* [Written request]: Every line from the one with "Build this scene" to the one with "SC = bpy.context.scene; COL = SC.collection", including those two, is to be copied exactly; all other lines of the entries below are left out.

* [Task data]:
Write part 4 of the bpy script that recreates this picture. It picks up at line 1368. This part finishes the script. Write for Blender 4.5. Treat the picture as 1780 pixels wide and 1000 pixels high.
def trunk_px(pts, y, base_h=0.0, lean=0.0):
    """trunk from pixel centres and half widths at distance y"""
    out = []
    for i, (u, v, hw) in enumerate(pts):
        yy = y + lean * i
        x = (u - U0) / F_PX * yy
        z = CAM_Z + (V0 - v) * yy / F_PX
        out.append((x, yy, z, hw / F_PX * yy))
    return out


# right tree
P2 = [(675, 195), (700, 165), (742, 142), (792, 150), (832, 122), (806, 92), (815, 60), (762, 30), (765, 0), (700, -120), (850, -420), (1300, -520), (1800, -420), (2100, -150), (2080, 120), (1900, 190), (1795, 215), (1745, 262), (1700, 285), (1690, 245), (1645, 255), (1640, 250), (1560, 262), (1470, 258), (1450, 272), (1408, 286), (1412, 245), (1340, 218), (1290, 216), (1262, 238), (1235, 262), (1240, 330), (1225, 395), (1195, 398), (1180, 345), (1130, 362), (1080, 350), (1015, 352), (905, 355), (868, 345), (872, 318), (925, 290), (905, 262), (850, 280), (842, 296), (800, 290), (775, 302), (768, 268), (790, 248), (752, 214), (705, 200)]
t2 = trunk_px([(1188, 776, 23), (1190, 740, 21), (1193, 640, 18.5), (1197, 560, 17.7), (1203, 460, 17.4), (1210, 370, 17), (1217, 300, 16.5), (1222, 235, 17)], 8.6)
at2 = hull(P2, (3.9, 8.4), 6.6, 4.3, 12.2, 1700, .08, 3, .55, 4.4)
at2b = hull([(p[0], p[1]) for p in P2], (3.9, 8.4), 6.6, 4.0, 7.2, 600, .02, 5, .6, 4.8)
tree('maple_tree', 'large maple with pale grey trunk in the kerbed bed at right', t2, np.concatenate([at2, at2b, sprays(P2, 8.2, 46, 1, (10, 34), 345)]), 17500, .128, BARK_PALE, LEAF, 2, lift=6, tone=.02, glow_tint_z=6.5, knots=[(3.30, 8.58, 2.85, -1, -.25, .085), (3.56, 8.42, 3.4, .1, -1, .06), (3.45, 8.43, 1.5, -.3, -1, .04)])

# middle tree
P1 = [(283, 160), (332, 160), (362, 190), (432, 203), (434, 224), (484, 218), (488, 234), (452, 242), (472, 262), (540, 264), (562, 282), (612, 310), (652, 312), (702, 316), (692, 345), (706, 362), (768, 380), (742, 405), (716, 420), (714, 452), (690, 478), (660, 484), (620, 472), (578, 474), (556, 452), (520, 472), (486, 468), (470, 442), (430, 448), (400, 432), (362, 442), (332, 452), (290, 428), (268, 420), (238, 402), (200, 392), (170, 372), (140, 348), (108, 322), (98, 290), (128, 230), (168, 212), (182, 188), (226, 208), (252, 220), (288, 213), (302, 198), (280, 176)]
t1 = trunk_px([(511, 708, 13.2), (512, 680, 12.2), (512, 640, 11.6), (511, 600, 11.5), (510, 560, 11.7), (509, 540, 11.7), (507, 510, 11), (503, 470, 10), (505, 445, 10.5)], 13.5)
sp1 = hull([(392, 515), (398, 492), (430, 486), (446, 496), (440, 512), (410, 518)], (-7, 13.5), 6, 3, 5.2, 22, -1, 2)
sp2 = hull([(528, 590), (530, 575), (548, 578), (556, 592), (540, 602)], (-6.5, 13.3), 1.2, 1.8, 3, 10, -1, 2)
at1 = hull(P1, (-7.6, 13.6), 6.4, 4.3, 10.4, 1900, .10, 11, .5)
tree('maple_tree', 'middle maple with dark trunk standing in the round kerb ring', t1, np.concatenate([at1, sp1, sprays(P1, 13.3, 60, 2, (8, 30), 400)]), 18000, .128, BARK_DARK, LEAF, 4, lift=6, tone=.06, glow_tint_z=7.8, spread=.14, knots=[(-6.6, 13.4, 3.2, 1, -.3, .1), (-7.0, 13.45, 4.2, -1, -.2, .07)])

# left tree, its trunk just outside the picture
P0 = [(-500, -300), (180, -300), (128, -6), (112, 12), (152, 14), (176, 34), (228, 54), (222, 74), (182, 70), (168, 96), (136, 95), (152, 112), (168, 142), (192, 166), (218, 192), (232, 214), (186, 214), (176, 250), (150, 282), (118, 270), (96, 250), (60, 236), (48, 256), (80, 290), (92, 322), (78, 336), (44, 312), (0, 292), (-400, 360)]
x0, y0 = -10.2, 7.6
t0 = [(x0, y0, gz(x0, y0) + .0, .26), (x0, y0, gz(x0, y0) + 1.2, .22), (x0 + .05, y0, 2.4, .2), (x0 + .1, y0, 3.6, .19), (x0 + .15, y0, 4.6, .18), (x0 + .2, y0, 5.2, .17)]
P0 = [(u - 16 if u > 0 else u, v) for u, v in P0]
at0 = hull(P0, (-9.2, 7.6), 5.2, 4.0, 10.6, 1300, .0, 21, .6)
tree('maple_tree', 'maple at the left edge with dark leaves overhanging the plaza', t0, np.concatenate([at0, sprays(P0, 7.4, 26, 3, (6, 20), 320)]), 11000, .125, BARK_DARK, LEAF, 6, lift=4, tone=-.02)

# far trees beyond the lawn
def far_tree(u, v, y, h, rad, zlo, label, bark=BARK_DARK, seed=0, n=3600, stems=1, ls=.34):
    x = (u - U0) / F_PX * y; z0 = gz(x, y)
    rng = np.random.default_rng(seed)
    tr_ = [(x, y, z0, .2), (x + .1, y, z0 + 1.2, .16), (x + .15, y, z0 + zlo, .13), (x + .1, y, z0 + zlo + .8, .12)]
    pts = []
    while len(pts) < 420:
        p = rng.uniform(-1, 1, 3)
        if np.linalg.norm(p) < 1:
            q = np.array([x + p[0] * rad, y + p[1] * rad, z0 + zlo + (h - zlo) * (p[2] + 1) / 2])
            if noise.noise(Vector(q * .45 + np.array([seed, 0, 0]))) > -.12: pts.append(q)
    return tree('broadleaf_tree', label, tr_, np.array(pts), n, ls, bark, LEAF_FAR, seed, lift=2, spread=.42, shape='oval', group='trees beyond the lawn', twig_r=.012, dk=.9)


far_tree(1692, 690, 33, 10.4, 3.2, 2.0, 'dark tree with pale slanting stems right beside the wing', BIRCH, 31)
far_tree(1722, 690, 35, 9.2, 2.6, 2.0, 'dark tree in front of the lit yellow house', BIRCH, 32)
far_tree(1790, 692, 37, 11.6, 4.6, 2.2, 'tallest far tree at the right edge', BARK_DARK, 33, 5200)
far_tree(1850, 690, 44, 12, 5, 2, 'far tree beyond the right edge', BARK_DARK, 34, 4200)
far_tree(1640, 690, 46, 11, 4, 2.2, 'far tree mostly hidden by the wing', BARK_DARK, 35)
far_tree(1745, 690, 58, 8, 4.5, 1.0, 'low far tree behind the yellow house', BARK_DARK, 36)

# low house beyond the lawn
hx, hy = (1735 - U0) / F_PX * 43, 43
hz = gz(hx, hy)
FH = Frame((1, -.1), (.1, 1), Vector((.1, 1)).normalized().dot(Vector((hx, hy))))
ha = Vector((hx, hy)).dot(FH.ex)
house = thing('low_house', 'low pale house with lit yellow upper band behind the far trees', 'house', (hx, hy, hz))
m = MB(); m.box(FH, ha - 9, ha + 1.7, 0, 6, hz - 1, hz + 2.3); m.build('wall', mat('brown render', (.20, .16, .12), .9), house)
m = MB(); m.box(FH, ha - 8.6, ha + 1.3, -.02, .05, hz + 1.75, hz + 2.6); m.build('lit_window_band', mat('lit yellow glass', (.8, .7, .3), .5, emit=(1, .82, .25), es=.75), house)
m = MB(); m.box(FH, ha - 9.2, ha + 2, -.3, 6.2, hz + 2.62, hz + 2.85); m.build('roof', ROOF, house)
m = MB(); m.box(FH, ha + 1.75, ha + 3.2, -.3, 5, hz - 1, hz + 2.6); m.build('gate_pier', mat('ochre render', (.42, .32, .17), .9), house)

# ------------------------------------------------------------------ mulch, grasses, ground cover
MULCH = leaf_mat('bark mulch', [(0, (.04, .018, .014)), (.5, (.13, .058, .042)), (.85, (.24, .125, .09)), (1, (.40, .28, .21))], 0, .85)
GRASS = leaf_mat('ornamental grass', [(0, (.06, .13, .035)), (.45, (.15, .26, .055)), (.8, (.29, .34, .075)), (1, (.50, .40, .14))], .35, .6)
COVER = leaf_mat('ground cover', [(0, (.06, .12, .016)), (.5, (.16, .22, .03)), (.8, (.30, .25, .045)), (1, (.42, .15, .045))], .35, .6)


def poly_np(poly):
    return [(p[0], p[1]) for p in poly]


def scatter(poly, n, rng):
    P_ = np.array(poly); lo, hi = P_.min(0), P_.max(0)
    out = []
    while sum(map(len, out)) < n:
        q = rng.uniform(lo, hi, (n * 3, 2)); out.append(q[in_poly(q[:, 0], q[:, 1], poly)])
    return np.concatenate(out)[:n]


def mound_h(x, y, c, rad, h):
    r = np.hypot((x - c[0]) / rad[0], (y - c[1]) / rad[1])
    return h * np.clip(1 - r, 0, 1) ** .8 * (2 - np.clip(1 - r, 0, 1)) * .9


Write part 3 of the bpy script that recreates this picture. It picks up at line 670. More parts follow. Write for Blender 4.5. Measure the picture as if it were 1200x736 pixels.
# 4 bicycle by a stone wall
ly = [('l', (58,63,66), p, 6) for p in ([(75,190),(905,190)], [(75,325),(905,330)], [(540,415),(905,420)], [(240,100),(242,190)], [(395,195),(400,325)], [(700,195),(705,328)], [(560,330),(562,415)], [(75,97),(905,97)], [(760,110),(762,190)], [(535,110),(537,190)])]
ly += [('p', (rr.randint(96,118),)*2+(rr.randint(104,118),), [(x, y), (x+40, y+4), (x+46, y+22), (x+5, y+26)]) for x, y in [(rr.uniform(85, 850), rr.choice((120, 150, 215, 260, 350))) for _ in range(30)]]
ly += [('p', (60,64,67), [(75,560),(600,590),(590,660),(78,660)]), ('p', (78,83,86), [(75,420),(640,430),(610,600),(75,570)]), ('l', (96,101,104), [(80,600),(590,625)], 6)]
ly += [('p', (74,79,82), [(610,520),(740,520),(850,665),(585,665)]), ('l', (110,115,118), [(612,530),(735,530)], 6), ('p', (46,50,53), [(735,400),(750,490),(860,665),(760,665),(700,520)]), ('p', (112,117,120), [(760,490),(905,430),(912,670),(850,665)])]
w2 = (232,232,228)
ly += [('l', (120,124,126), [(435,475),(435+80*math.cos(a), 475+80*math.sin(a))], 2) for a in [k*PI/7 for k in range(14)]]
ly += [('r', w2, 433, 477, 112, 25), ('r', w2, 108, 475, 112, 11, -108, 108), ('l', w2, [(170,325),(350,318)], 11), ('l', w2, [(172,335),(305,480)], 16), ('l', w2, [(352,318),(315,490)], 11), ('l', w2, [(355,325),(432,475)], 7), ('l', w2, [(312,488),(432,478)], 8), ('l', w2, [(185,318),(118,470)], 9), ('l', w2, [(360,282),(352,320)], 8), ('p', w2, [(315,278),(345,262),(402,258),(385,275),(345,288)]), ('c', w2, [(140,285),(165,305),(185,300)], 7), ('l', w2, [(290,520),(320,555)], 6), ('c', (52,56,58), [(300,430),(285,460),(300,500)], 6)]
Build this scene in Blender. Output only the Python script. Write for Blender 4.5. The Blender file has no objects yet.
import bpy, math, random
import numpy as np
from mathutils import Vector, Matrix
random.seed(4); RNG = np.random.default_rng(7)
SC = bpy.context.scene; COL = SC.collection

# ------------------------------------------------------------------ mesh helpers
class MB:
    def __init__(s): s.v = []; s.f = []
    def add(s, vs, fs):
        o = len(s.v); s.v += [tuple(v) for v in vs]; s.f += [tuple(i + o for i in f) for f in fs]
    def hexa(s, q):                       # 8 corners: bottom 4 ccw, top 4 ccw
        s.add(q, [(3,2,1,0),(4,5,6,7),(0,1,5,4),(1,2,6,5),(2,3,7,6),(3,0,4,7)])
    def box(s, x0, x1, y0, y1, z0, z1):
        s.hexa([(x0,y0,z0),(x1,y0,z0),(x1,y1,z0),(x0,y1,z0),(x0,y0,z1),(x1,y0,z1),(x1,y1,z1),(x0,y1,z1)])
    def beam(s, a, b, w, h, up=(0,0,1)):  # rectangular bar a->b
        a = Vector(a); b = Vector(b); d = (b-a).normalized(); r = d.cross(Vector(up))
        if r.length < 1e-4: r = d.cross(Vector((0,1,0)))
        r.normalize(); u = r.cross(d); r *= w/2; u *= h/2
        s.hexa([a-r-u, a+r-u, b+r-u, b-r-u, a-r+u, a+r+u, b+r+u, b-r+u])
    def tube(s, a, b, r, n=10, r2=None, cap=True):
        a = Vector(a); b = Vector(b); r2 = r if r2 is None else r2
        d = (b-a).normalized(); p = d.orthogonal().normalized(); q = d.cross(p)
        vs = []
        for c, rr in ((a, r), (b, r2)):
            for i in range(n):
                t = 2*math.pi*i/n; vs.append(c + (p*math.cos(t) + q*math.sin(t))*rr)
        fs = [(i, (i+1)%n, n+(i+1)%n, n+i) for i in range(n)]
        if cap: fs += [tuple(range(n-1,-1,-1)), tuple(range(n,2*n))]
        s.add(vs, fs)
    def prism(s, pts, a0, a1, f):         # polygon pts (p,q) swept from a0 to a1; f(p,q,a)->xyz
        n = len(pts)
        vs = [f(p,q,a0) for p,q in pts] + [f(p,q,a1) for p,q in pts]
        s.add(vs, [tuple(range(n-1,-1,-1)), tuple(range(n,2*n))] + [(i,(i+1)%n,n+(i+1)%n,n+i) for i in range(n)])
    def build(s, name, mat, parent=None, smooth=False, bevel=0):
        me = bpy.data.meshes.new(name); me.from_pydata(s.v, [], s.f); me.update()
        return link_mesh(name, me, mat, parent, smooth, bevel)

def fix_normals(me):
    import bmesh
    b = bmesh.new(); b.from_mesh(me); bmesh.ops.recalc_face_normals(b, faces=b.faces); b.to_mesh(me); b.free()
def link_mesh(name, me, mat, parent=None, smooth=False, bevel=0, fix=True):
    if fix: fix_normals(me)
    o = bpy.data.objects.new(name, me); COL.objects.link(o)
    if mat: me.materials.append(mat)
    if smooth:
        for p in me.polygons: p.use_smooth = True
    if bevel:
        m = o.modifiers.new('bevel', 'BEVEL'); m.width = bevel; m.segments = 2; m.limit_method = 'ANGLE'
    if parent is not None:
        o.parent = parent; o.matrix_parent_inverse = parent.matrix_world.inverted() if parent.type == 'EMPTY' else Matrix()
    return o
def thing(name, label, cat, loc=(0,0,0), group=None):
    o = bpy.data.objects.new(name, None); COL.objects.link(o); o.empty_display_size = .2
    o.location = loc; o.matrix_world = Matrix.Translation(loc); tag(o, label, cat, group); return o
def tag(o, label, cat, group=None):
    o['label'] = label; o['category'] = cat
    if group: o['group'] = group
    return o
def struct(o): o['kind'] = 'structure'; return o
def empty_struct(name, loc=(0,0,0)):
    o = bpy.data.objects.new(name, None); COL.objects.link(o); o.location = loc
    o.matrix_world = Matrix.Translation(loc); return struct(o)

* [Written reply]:
Build this scene in Blender. Output only the Python script. Write for Blender 4.5. The Blender file has no objects yet.
import bpy, math, random
import numpy as np
from mathutils import Vector, Matrix
random.seed(4); RNG = np.random.default_rng(7)
SC = bpy.context.scene; COL = SC.collection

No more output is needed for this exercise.